Go multilingual or lose out, commissioner tells EU businesses


Presenting the results of a 2006 foreign-language skills study on 23 February 2007, Multilingualism Commissioner Leonard Orban urged EU companies to invest in language skills to dramatically improve their business opportunities.

The findings suggest that there is enormous potential for small businesses in Europe to increase their total exports if they invest more in languages and develop coherent language strategies, according to the Commission.

Recent research shows that companies that enhance their language skills can exploit better the business opportunities in the EU’s internal market, which, with nearly half a billion people, is the world’s largest.

While the report confirms the importance of English as the world’s business language, other languages are used extensively as intermediary languages. In particular, the analysis reveals that there is a need for a range of other languages if business relationships are to be built successfully. Those cited as being the most important include the main European languages, such as German, French and Spanish, but increasingly also other world languages such as Mandarin Chinese, Arabic and Russian.

Multilingualism Commissioner Leonard Orban said: "Far from being an unwelcome cost to doing business, investing in language skills can dramatically improve a company's business opportunities. I plan to place multilingualism at the heart of the Lisbon Strategy for more growth and jobs."

Orban acknowledged that English plays a predominant role worldwide, but that he wanted to promote more linguistic diversity within the EU.

"We want to be open not only to official languages of the Union, but also to others like regional languages, languages of minorities, immigrants' languages and third countries' languages," he added. 

Theijs van Welij, president of students' association AEGEE-Europe, one of the EU's largest interdisciplinary student groups involving some 15,000 students, cited recent findings showing that many young people have improved their language skills during non-formal learning activities. He said "that the multicultural experience has a big impact on the participants of the 'Summer Universities'", a two-week AEGEE-Europe event bringing together between 25-50 students from all over Europe. 

"Young people from more than 20 different nationalities travel across Europe to participate together in multicultural programmes, language courses, thematic workshops and other activities that are organised in about 100 cities," van Welij said.


According to the study Effects on the European Economy of Shortages of Foreign Language Skills in Enterprise published on Friday by the UK National Centre for Languages, thousands of European companies lose business and miss out on contracts as a result of their lack of language skills.

In presenting the findings, Multilingualism Commissioner Leonard Orban, whose post was created in January when his country Romania joined the EU, said that he intended "to set all the [23] official languages spoken in the European Union on an equal footing". He added that he would also push the 27-nation bloc to promote the use of subtitles rather than dubbing of television programs or films, as a way to promote multilingualism.

Orban further noted that, according to the survey, around 11% of respondents had lost a contract as a result of lack of language skills, and that the average loss per business over a three-year period was more than €325,000.

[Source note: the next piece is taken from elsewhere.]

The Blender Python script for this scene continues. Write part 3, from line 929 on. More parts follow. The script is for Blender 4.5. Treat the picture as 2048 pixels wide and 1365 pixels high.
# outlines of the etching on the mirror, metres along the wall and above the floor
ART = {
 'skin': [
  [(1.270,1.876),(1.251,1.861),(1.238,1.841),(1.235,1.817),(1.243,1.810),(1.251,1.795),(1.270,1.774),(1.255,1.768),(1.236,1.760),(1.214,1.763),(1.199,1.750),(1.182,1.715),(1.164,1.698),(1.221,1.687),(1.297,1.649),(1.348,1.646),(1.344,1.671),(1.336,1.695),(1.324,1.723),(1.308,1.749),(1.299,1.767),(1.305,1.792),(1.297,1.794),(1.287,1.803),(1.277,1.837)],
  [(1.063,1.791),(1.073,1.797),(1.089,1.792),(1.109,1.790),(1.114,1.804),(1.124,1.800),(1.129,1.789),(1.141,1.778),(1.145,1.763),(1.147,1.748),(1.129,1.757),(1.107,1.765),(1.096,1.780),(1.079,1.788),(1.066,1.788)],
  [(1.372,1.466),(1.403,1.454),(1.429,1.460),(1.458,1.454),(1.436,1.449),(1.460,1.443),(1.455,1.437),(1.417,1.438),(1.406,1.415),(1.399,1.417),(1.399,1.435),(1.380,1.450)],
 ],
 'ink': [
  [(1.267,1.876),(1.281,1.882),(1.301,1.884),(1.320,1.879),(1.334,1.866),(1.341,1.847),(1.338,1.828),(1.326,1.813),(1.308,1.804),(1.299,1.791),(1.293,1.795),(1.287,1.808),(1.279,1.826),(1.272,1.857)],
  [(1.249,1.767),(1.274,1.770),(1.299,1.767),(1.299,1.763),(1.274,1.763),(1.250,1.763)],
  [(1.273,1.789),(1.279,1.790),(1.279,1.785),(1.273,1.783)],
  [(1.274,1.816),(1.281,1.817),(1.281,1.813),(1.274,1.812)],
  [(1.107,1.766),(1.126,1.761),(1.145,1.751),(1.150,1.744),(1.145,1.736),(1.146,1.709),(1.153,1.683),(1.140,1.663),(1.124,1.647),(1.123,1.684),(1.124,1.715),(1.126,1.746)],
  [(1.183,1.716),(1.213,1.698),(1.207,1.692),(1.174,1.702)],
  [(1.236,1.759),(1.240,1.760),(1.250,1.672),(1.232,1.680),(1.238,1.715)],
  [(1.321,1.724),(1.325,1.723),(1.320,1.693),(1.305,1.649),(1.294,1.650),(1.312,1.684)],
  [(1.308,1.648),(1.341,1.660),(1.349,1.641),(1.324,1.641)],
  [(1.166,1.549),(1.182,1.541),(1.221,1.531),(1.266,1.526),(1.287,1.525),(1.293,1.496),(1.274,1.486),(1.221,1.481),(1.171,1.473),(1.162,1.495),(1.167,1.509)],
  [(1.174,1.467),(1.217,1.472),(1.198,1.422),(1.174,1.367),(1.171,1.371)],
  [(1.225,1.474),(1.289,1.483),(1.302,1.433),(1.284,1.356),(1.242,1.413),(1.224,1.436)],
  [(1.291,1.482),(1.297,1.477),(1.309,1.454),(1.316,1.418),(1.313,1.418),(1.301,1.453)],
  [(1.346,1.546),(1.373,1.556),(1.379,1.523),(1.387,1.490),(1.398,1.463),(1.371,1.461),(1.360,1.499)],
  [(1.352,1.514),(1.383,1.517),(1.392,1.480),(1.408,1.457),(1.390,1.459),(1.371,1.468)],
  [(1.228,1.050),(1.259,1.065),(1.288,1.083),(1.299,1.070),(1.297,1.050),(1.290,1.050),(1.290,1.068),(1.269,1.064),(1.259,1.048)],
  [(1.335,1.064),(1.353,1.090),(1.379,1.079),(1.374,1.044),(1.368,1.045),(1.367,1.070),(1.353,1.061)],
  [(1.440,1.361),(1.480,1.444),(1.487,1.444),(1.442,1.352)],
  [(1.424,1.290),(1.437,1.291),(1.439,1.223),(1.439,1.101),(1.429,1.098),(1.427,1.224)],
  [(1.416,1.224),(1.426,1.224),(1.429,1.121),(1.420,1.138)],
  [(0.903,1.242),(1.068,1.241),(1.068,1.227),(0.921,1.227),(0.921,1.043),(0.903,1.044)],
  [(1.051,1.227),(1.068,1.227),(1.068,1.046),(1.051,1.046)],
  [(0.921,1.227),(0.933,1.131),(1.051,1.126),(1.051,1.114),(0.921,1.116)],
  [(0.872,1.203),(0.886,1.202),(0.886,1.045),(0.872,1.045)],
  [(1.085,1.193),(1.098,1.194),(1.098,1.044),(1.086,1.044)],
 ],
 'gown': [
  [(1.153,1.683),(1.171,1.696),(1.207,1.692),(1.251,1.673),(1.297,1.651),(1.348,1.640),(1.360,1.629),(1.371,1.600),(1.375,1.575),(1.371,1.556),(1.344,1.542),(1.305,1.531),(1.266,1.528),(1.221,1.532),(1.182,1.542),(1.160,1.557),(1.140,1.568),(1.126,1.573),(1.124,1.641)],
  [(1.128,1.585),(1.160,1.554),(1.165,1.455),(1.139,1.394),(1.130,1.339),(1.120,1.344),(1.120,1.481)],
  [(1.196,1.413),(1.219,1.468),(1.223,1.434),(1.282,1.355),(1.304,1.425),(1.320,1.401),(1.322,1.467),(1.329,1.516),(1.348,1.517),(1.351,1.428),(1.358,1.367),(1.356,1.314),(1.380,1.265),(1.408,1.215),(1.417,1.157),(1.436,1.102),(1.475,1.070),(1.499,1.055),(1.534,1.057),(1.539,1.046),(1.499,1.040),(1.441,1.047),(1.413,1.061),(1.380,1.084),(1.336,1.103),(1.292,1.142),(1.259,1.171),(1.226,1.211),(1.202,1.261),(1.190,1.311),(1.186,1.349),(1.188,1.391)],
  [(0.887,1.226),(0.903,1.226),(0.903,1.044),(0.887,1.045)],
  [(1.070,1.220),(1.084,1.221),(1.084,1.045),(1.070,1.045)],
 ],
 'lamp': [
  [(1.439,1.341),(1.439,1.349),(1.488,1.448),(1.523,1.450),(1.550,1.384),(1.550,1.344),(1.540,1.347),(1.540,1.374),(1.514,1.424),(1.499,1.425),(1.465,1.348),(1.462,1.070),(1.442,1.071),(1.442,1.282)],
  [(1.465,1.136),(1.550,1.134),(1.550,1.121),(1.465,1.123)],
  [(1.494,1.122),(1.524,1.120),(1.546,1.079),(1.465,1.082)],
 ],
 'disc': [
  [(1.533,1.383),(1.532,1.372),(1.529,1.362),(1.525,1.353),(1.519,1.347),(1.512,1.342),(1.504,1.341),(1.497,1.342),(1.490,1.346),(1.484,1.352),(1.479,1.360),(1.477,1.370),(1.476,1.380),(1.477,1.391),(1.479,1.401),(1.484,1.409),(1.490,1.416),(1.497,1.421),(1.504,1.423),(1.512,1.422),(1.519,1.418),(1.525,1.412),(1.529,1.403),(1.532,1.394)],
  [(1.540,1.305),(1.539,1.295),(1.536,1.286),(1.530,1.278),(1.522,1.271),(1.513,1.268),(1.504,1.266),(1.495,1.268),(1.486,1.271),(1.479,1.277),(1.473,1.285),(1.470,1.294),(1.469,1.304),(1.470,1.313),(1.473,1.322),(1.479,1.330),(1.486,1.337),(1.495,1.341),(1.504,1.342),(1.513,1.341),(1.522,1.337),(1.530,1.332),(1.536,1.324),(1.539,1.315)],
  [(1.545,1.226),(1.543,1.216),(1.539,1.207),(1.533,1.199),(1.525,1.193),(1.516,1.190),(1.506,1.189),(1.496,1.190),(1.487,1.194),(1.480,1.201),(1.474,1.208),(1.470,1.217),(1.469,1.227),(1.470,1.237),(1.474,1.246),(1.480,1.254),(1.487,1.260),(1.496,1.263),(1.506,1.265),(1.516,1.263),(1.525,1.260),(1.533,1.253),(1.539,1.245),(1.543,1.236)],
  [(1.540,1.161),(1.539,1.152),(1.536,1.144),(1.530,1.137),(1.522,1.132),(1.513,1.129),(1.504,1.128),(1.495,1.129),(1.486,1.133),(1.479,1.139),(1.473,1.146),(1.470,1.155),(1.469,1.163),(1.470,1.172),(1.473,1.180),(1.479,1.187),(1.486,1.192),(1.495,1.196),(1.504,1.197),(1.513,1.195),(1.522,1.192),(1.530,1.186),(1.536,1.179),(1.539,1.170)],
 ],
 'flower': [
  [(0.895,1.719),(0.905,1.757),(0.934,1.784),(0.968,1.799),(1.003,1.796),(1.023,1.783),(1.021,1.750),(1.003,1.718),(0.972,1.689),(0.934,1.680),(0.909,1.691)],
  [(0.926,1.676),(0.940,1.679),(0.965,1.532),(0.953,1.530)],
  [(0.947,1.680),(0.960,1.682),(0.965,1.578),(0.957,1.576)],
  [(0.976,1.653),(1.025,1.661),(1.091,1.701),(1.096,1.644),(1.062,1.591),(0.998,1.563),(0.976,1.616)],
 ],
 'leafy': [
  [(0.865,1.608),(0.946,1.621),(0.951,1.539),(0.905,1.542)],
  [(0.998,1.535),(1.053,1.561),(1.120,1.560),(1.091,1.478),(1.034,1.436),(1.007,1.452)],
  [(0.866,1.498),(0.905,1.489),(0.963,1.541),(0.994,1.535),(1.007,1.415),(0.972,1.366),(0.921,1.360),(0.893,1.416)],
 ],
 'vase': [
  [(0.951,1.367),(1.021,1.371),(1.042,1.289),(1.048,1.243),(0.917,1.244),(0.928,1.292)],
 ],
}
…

The research is the first effort at EU level to estimate the costs to businesses incurred by a lack of foreign-language skills. The data in the study is based on a sample of 2,000 small- and medium-sized enterprises (SMEs) across Europe, correlated with information from 30 multinational companies and a group of experts from the countries involved, and supplemented by a set of case studies.

The portfolio of multilingualism was created in the Commission to accommodate the accession of Bulgaria and Romania on 1 January 2007. Multilingualism, together with consumer protection, enabled each member state to have one commissioner.